Raising general provisions for overlays
DBS, meanwhile, announced a net profit of $2.89 billion, in line with the Street’s $2.87 billion estimate. Like UOB, credit costs were elevated as the bank recorded higher general provisions of $205 million pre-emptively, causing total credit costs to spike to 30 bps.
It remains to be seen if the FY2025 guidance of 17 bps to 20 bps with the potential for allowance writebacks, made in February, pans out.
CFO Chng explains that DBS raised its general provisions by $205 million to be added to its management overlay of $2.6 billion. Management overlays are additional provisions over and above what banks’ MEV models suggest they need.
“We added $205 million to general allowance reserves as a prudent measure, given the recent escalation in macroeconomic and geopolitical uncertainty. The increase in general allowances is not driven by deterioration in the credit performance in our portfolio,” Chng says.

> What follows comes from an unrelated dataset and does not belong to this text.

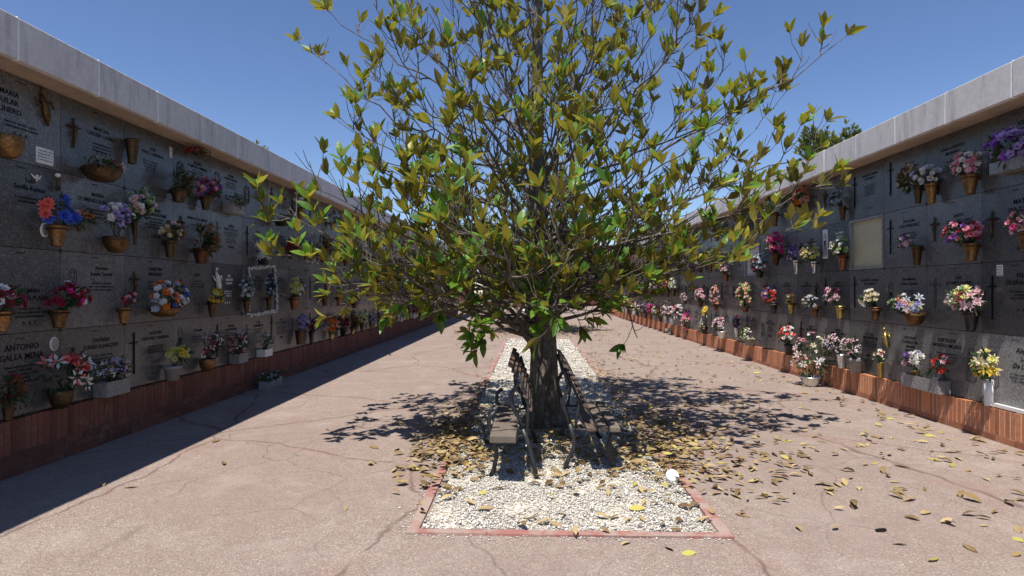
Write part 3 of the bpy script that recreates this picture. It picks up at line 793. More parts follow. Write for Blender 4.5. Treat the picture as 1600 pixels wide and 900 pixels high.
def bouquet(wall, fb, vase, cols, kind, label, hs=.07, dens=1.35, group=None, seed=None, name='flower_arrangement', leafy=1.0):
    """wall L/R/G; fb=(x0,y0,x1,y1) flowers in the photo; vase=(cx,ytop,ybot,width,kind) or None"""
    r = random.Random(seed if seed is not None else hash(label) % 9999 if False else sum(map(ord, label)))
    S = -1 if wall == 'L' else 1
    Xf = LXF if wall == 'L' else RXF
    fx, fy = (fb[0]+fb[2])/2, (fb[1]+fb[3])/2
    vk = vase[4] if vase else None
    if wall == 'G':
        vb, d = at_g(vase[0], vase[2]); vr = vase[3]/2*d/F
        vc = vb
    else:
        d0 = F*(Xf-S*.1)/(fx-830); vr0 = (vase[3]/2*d0/F) if vase else .1
        offx = (.085 if vk in ('box', 'whitebox', 'stonebox') else vr0+.02) if vase else .08
        Xv = Xf-S*offx
        if vase:
            vb, d = at_x(vase[0], vase[2], Xv); vr = vase[3]/2*d/F
        else:
            vb, d = at_x(fx, fb[3], Xv); vr = .05
        vc = vb
        if vc.z < (LZ[0] if wall == 'L' else RZ[0])+.06: vc.z = (LZ[0] if wall == 'L' else RZ[0])+.002
    vh = (vase[2]-vase[1])*d/F if vase else 0
    root = empty(name, vc); tag(root, label, 'flowers', group)
    k = F/d
    fc = Vector(((fx-(vase[0] if vase else fx))/k*0, (fx-(vase[0] if vase else fx))/k*0, 0))
    # centre of the flowers relative to the root
    if wall == 'G': C = Vector(((fx-vase[0])/k, 0, HCAM+(451-fy)/k-vc.z))
    else:
        # shift along the wall
        ccx = Xf-S*max(.12, offx+.02); pp, _ = at_x(fx, fy, ccx); C = pp-vc
    rx = (fb[2]-fb[0])/2/k; rz = (fb[3]-fb[1])/2/k
    if wall != 'G':
        dep = min(.16, max(.09, rx*.8)); rad = Vector((dep, rx*1.0, rz))
    else: rad = Vector((rx, rx*.8, rz))
    if vase:
        b, m = vase_mesh(vk, vr, vh); b.build('vase', M[m], root, smooth=vk not in ('box', 'whitebox', 'stonebox'))
        if wall != 'G' and vk not in ('box', 'whitebox', 'stonebox', 'tube', 'pot', 'blackpot') and vc.z > .7:
            br = MB(); br.box((S*(offx/2), 0, vh*.8), (offx, .015, .03)); br.tube([(math.cos(a)*vr*1.05, math.sin(a)*vr*1.05, vh*.8) for a in np.linspace(0, 6.283, 13)], .006, 5, cap=False); br.build('bracket', M['bronze_d'], root)
    rad *= 1.06; hs *= 1.06
    # heads on the outward side of an ellipsoid
    area = rad.y*rad.z*4
    n = int(max(5, min(70, area/(hs*hs)*1.25*dens)))
    if kind == 'mum' : n = int(n*.9)
    if kind == 'dry': n = min(70, n*2+10)
    by = {}
    lf = MB()
    mouth = Vector((0, 0, vh*.9))
    for i in range(n):
        for _ in range(20):
            a = Vector((r.gauss(0, 1), r.gauss(0, 1), r.gauss(0, 1))).normalized()
            if wall != 'G' and a.x*S > .35: continue
            if a.z < -.75: continue
            break
        q = C+Vector((a.x*rad.x, a.y*rad.y, a.z*rad.z))*r.uniform(.62, .98)
        if wall != 'G' and (q.x+vc.x-Xf)*S > -.03: q.x = (Xf-S*.035)-vc.x
        nn = Vector((a.x-S*.6*(wall != 'G'), a.y-.35, a.z*.8+.35)).normalized()
        cn = cols[min(len(cols)-1, int((.5+.5*a.y*(-S if wall != 'G' else 1)+r.uniform(-.25, .25))*len(cols)))] if len(cols) > 1 and r.random() < .6 else r.choice(cols)
        cn = cn if isinstance(cn, str) else cn
        kk = kind if isinstance(kind, str) else r.choice(kind)
        mb = by.setdefault(cn, MB())
        head(mb, q, nn, hs*r.uniform(.8, 1.25), COL[cn], kk, r)
        if r.random() < .7: lf.tone = (r.random()*.6, 0, 0); lf.tube([mouth+Vector((r.uniform(-.3, .3)*vr, r.uniform(-.3, .3)*vr, 0)), (mouth+q)/2+Vector((0, 0, .01)), q], .0022, 3, cap=False)
    for i in range(int(n*2.6*leafy)):
        a = Vector((r.gauss(0, 1), r.gauss(0, 1), r.gauss(-.2, .9))).normalized()
        if wall != 'G' and a.x*S > .5: a.x *= -1
        q = C+Vector((a.x*rad.x, a.y*rad.y, a.z*rad.z))*r.uniform(.25, .85)
        if wall != 'G' and (q.x+vc.x-Xf)*S > -.02: q.x = (Xf-S*.03)-vc.x
        dd = (a+Vector((0, 0, r.uniform(-.3, .4)))).normalized()
        if wall != 'G': dd.x = -S*abs(dd.x)
        fleaf(lf, q, dd, hs*r.uniform(.6, 1.3), hs*r.uniform(.25, .5), r)
    for cn, mb in by.items():
        mb.build('blossoms', M['petal'], root)
    lf.build('greenery', M['leaf_f'], root)
    return root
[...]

“There’s a baseline stack where we factor in a credit cycle index based on the sector and the country, which we adjust as the MEV adjusts. On top of that, we overlay the stress scenarios. We have a very high overlay GP. These are stress MEVs, which we don’t expect to manifest in the near term. Unless things deteriorate a lot more, we have enough buffers to cushion it,” the DBS CFO explains.
Generous with dividends
Wee has reiterated that UOB will continue to pay out 50% of its net profit as dividends, and remains committed to its $3 billion capital return. “We continue to roll our three-year capital management programme and we are committed to a 50% payout for dividends, generated by earnings,” he confirms.
Meanwhile, Tan says DBS will maintain its dividend of 60 cents and its capital return of 15 cents “as long as our ROE stays within the range of 15%-17% and I’m comfortable that we can continue to deliver this dividend”.
CGSI points out that DBS’s total payout of $3.06 for FY2025, “based on our estimates, translates to an attractive yield of 7.2%”. CGSI maintains its “hold” rating for DBS with an unchanged target price of $43.10 as it sees a lack of earnings growth in FY2025 due to the implementation of a minimum tax rate, but acknowledges that the high dividend yield could draw investors.
JP Morgan says in the next six months, the key risks include asset quality deterioration, sharp NIM decline, and a rethink on capital management. "All these have held up well in 1Q2025 and April, with no meaningful shift in payout being flagged. We expect the stock to stay firm, especially within the Singapore/ developed Asia banks context. Maintain overweight."